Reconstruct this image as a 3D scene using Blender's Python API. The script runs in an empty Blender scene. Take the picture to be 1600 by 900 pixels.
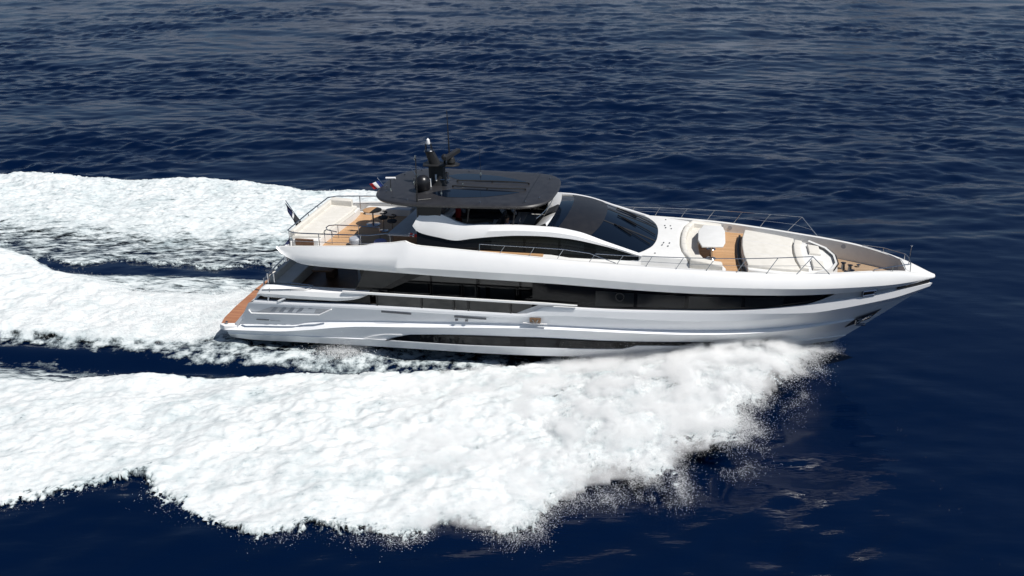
import bpy, math, random
import numpy as np
from mathutils import Vector, Matrix

random.seed(7)
rng = np.random.default_rng(11)
S = bpy.context.scene
COL = S.collection
R = math.radians

# ------------------------------------------------------------------ camera, sky, sun, exposure
cam = bpy.data.objects.new('camera', bpy.data.cameras.new('camera'))
COL.objects.link(cam)
cam.location = (13.063, -43.836, 19.822)
cam.rotation_euler = (R(90 - 22.66), 0, 0)
cam.data.sensor_width = 36
cam.data.lens = 36 * 1500 / 1600
cam.data.clip_start = .5
cam.data.clip_end = 20000
S.camera = cam

SUN_EL, SUN_AZ = 57.0, 120.0          # azimuth clockwise from +Y
wd = bpy.data.worlds.new('World'); S.world = wd; wd.use_nodes = True
nt = wd.node_tree
bg = nt.nodes['Background']
sky = nt.nodes.new('ShaderNodeTexSky'); sky.sky_type = 'NISHITA'
sky.sun_disc = False
sky.sun_elevation = R(SUN_EL); sky.sun_rotation = R(SUN_AZ)
sky.air_density = 1.0; sky.dust_density = .15; sky.ozone_density = 3.0
nt.links.new(sky.outputs[0], bg.inputs[0])
bg.inputs[1].default_value = .05
sl = bpy.data.lights.new('sun', 'SUN'); sl.energy = 4.9; sl.angle = R(.53); sl.color = (1, .965, .91)
so = bpy.data.objects.new('sun', sl); COL.objects.link(so)
so.rotation_euler = (R(90 - SUN_EL), 0, R(180 - SUN_AZ))
so.location = (60, 0, 90)
S.view_settings.view_transform = 'Standard'; S.view_settings.look = 'None'
S.view_settings.exposure = 0.2; S.view_settings.gamma = 1
S.cycles.max_bounces = 10; S.cycles.volume_bounces = 6; S.cycles.transparent_max_bounces = 8
S.cycles.caustics_reflective = False; S.cycles.caustics_refractive = False
S.cycles.sample_clamp_indirect = 6

# ------------------------------------------------------------------ materials
M = {}
def mat(name, col, rough=.5, metal=0., coat=0., ior=1.5, spec=None):
    m = bpy.data.materials.new(name); m.use_nodes = True
    b = m.node_tree.nodes['Principled BSDF']
    b.inputs['Base Color'].default_value = (*col, 1)
    b.inputs['Roughness'].default_value = rough
    b.inputs['Metallic'].default_value = metal
    b.inputs['Coat Weight'].default_value = coat
    b.inputs['Coat Roughness'].default_value = .04
    b.inputs['IOR'].default_value = ior
    M[name] = m
    return m
def nodes(m): return m.node_tree.nodes, m.node_tree.links, m.node_tree.nodes['Principled BSDF']
def noise(m, scale, detail=3, rough=.5, vec=None, stretch=None):
    n, l, b = nodes(m)
    t = n.new('ShaderNodeTexNoise'); t.inputs['Scale'].default_value = scale
    t.inputs['Detail'].default_value = detail; t.inputs['Roughness'].default_value = rough
    tc = n.new('ShaderNodeTexCoord')
    mp = n.new('ShaderNodeMapping')
    if stretch: mp.inputs['Scale'].default_value = stretch
    l.new(tc.outputs['Object'], mp.inputs[0]); l.new(mp.outputs[0], t.inputs['Vector'])
    return t
def ramp(m, src, stops):
    n, l, b = nodes(m)
    r = n.new('ShaderNodeValToRGB')
    while len(r.color_ramp.elements) < len(stops): r.color_ramp.elements.new(.5)
    for e, (p, c) in zip(r.color_ramp.elements, stops):
        e.position = p; e.color = (*c, 1)
    l.new(src, r.inputs[0]); return r.outputs[0]
def bump(m, src, strength, dist):
    n, l, b = nodes(m)
    u = n.new('ShaderNodeBump'); u.inputs['Strength'].default_value = strength; u.inputs['Distance'].default_value = dist
    l.new(src, u.inputs['Height']); l.new(u.outputs[0], b.inputs['Normal']); return u
def vary(m, scale, c1, c2, stretch=None, lo=.35, hi=.65):
    t = noise(m, scale, 4, .6, stretch=stretch)
    m.node_tree.links.new(ramp(m, t.outputs[0], [(lo, c1), (hi, c2)]), nodes(m)[2].inputs['Base Color'])

vary(mat('white_paint', (.8, .8, .8), .25, coat=.6), .8, (.77, .775, .78), (.81, .81, .81))
vary(mat('deck_white', (.64, .64, .63), .5), 2, (.61, .61, .60), (.655, .655, .648))
vary(mat('hull_paint', (.8, .8, .8), .33, coat=.2), .5, (.80, .81, .83), (.815, .822, .842))
vary(mat('grey_white', (.55, .55, .56), .45), 2, (.5, .5, .52), (.58, .58, .59))
vary(mat('cushion', (.74, .73, .69), .8), 3, (.545, .525, .48), (.60, .58, .54))
bump(M['cushion'], noise(M['cushion'], 9, 2).outputs[0], .25, .03)
vary(mat('dark_roof', (.03, .03, .034), .4), 3, (.017, .017, .020), (.026, .026, .029))
vary(mat('roof_dark', (.01, .01, .012), .38), 3, (.009, .009, .011), (.014, .0135, .015))
mat('black_gloss', (.005, .005, .006), .06, ior=1.32)
mat('glass_dark', (.008, .009, .011), .04, ior=1.4)
mat('glass_pane', (.020, .021, .021), .06, ior=1.52)
mat('glass_band', (.012, .013, .014), .06, ior=1.38)
mat('glass_navy', (.003, .006, .013), .05, ior=1.45)
mat('black_matte', (.012, .012, .013), .5)
mat('black_frame', (.006, .006, .006), .35)
mat('antifoul', (.012, .012, .014), .4)
mat('steel', (.45, .46, .48), .2, 1.)
mat('steel_dark', (.16, .165, .18), .25, 1.)
vary(mat('dark_fabric', (.03, .032, .04), .85), 5, (.02, .022, .028), (.04, .042, .05))
vary(mat('wood_dark_shaded', (.16, .075, .035), .45), 3, (.09, .042, .02), (.14, .066, .032), (1, 1, 12))  # dark wood, deepened further to carry the cockpit shade in its colour
mat('navy_cloth', (.008, .014, .06), .85)
mat('white_cloth', (.75, .75, .75), .85)
mat('red_cloth', (.5, .02, .02), .85)
mat('blue_cloth', (.01, .03, .16), .85)
mat('pale_blue_cloth', (.16, .33, .42), .85)
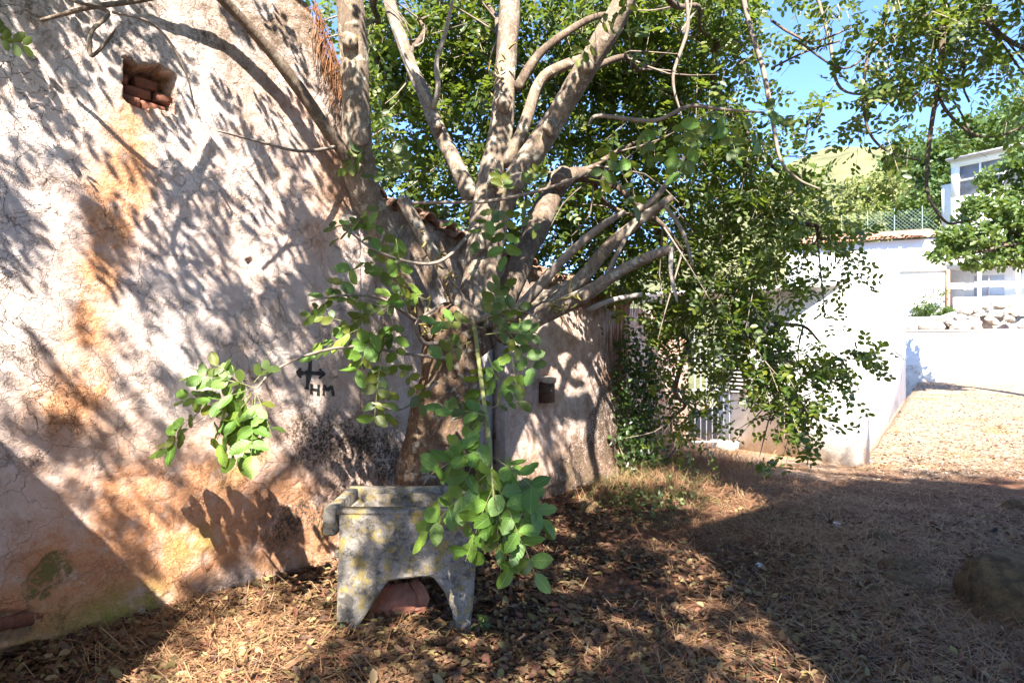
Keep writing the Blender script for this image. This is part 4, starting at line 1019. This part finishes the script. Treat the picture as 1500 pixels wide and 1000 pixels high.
# bright right-hand cluster
for a in [(900,205,3.8,110,60,4,24),(920,215,3.8,80,70,4,26),(1010,160,3.7,100,75,4,26),(1040,158,3.65,120,85,4,28),(1060,158,3.6,80,70,4,26),(1090,162,3.55,60,55,3,26),(1075,160,3.6,150,80,4,24),(930,180,3.8,60,60,3,24),(1110,160,3.55,10,50,3,24)]: spray(*a)
near.sort(key=lambda q: -q[3]/max(q[0][1], .1))
for k, (p, dd, nn, s) in enumerate(near[:298]):
    x = Vector(dd); y = Vector(nn).cross(x).normalized(); z = x.cross(y)
    from mathutils import Matrix
    mt = Matrix((x, y, z)).transposed()
    o = link('leaf', LHI[k % 10], None, tree, loc=p); o.rotation_euler = mt.to_euler(); o.scale = (s, s, s)
rest = near[298:]
if rest:
    rb_ = MB()
    for k, (p, dd, nn, sz) in enumerate(rest):
        me_ = LHI[k % 10]; v = np.empty(len(me_.vertices)*3, np.float32); me_.vertices.foreach_get('co', v); v = v.reshape(-1, 3)*sz; n_ = 9
        x = norm(dd); y = norm(np.cross(nn, x)); z = np.cross(x, y)
        rb_.add(np.asarray(p)+v[:, :1]*x+v[:, 1:2]*y+v[:, 2:]*z, [[a*n_+i, a*n_+i+1, (a+1)*n_+i+1, (a+1)*n_+i] for a in range(4) for i in range(n_-1)])
    rb_.build('small_leaves', M['foliage'], tree, kind='stuff', sm=True)
stems.build('leaf_stalks', M['greentwig'], tree, kind='stuff')

# crown behind and above the stems
def B(px, py, d, rx, ry, rd, n): return (P(px, py, d), (rx/F*d, rd, ry/F*d), n)
blobs = [B(620,60,6.8,90,90,.7,110), B(600,200,6.8,70,110,.6,110), B(640,280,7.0,80,50,.6,60), B(700,120,7.2,90,120,.8,110), B(800,60,7.2,90,80,.8,100),
 B(820,200,7.6,80,90,.8,90), B(760,330,7.8,90,50,.7,55), B(900,150,7.6,90,120,.8,120), B(880,300,7.8,70,60,.8,70), B(960,60,7.2,90,90,.9,110), B(980,200,7.4,90,100,.9,130), B(960,330,7.8,60,50,.8,70),
 B(1030,110,7.0,55,110,.8,95), B(1050,270,7.2,60,80,.8,105), B(1090,30,6.8,25,30,.5,16), B(1120,290,7.0,55,50,.8,70), B(1050,420,7.2,35,50,.6,36), B(1110,400,7.1,45,40,.6,42), B(1190,320,7.0,45,30,.5,34),
 B(1120,200,6.8,40,30,.5,26), B(1190,240,6.7,30,20,.4,12), B(990,440,8.0,30,50,.4,40), B(1110,510,7.1,30,35,.4,26), B(1160,530,6.9,35,30,.4,24), B(1165,590,6.8,25,30,.3,20), B(1215,530,6.7,30,15,.3,10), B(1225,380,6.8,22,15,.3,8), B(1035,590,8.2,18,25,.3,9),
 B(1000,600,8.4,15,25,.3,7), B(1030,520,8.0,20,30,.3,12), B(560,20,6.6,60,50,.5,45), B(880,20,6.8,90,60,.8,120), B(1000,-10,6.6,90,40,.7,70), B(680,10,7.0,70,60,.7,70), B(1130,-20,6.4,60,25,.5,24), B(900,390,8.2,50,30,.6,40), B(830,360,8.2,50,25,.6,32)]
blobs = [(c_, q_, int(n_*((.60 if c_[2] > 2.5 else 1.05) if c_[0]/c_[1] > .2 else .9))) for c_, q_, n_ in blobs]
foliage(blobs, np.random.default_rng(31), 'crown', M['foliage'], tree, .074, twigs='crown_twigs')
# branches inside the crown
cb = MB(); r = np.random.default_rng(33)
for (a, b_) in [((826,264,6.2),(1000,200,7.2)),((826,264,6.2),(960,330,7.4)),((900,270,6.5),(1070,420,7.3)),((1070,420,7.3),(1130,560,7.1)),((1130,560,7.1),(1175,640,6.9)),((960,-60,4.9),(1050,60,6.5)),((1050,60,6.5),(1100,300,7.0)),((742,80,5.5),(700,-40,6.8)),
                ((600,90,5.7),(640,20,6.6)),((850,112,5.1),(980,90,6.9)),((1000,200,7.2),(1180,260,6.8)),((1100,300,7.0),(1220,350,6.8)),((560,-40,5.9),(560,120,6.7)),((960,330,7.4),(1010,500,8.2)),((1010,500,8.2),(985,640,8.4)),((1070,420,7.3),(1200,500,6.9))]:
    p, q = P(*a), P(*b_); k = 6; pts = np.linspace(p, q, k); pts[1:-1] += r.normal(0, .06, (k-2, 3)); V, Q, T = tube(pts, np.linspace(.035, .012, k), 6, 4, .1, 1); 
    MB().add(V, Q, T).build('bough', M['bark2'], tree, sm=True)
    for j in range(5):
        s = pts[r.integers(1, k-1)]; e = s+norm(r.normal(0, 1, 3)+np.array([0, 0, -.3]))*r.uniform(.5, 1.1); mid = (s+e)/2+r.normal(0, .08, 3); thin(cb, np.array([s, mid, e]), np.array([.012, .008, .003]))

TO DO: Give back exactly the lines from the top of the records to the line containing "S.cycles.sample_clamp_indirect = 6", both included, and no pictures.

WRITTEN SOLUTION:
Reconstruct this image as a 3D scene using Blender's Python API. The script runs in an empty Blender scene. Take the picture to be 1600 by 900 pixels.
import bpy, math, random
import numpy as np
from mathutils import Vector, Matrix

random.seed(7)
rng = np.random.default_rng(11)
S = bpy.context.scene
COL = S.collection
R = math.radians

# ------------------------------------------------------------------ camera, sky, sun, exposure
cam = bpy.data.objects.new('camera', bpy.data.cameras.new('camera'))
COL.objects.link(cam)
cam.location = (13.063, -43.836, 19.822)
cam.rotation_euler = (R(90 - 22.66), 0, 0)
cam.data.sensor_width = 36
cam.data.lens = 36 * 1500 / 1600
cam.data.clip_start = .5
cam.data.clip_end = 20000
S.camera = cam

SUN_EL, SUN_AZ = 57.0, 120.0          # azimuth clockwise from +Y
wd = bpy.data.worlds.new('World'); S.world = wd; wd.use_nodes = True
nt = wd.node_tree
bg = nt.nodes['Background']
sky = nt.nodes.new('ShaderNodeTexSky'); sky.sky_type = 'NISHITA'
sky.sun_disc = False
sky.sun_elevation = R(SUN_EL); sky.sun_rotation = R(SUN_AZ)
sky.air_density = 1.0; sky.dust_density = .15; sky.ozone_density = 3.0
nt.links.new(sky.outputs[0], bg.inputs[0])
bg.inputs[1].default_value = .05
sl = bpy.data.lights.new('sun', 'SUN'); sl.energy = 4.9; sl.angle = R(.53); sl.color = (1, .965, .91)
so = bpy.data.objects.new('sun', sl); COL.objects.link(so)
so.rotation_euler = (R(90 - SUN_EL), 0, R(180 - SUN_AZ))
so.location = (60, 0, 90)
S.view_settings.view_transform = 'Standard'; S.view_settings.look = 'None'
S.view_settings.exposure = 0.2; S.view_settings.gamma = 1
S.cycles.max_bounces = 10; S.cycles.volume_bounces = 6; S.cycles.transparent_max_bounces = 8
S.cycles.caustics_reflective = False; S.cycles.caustics_refractive = False
S.cycles.sample_clamp_indirect = 6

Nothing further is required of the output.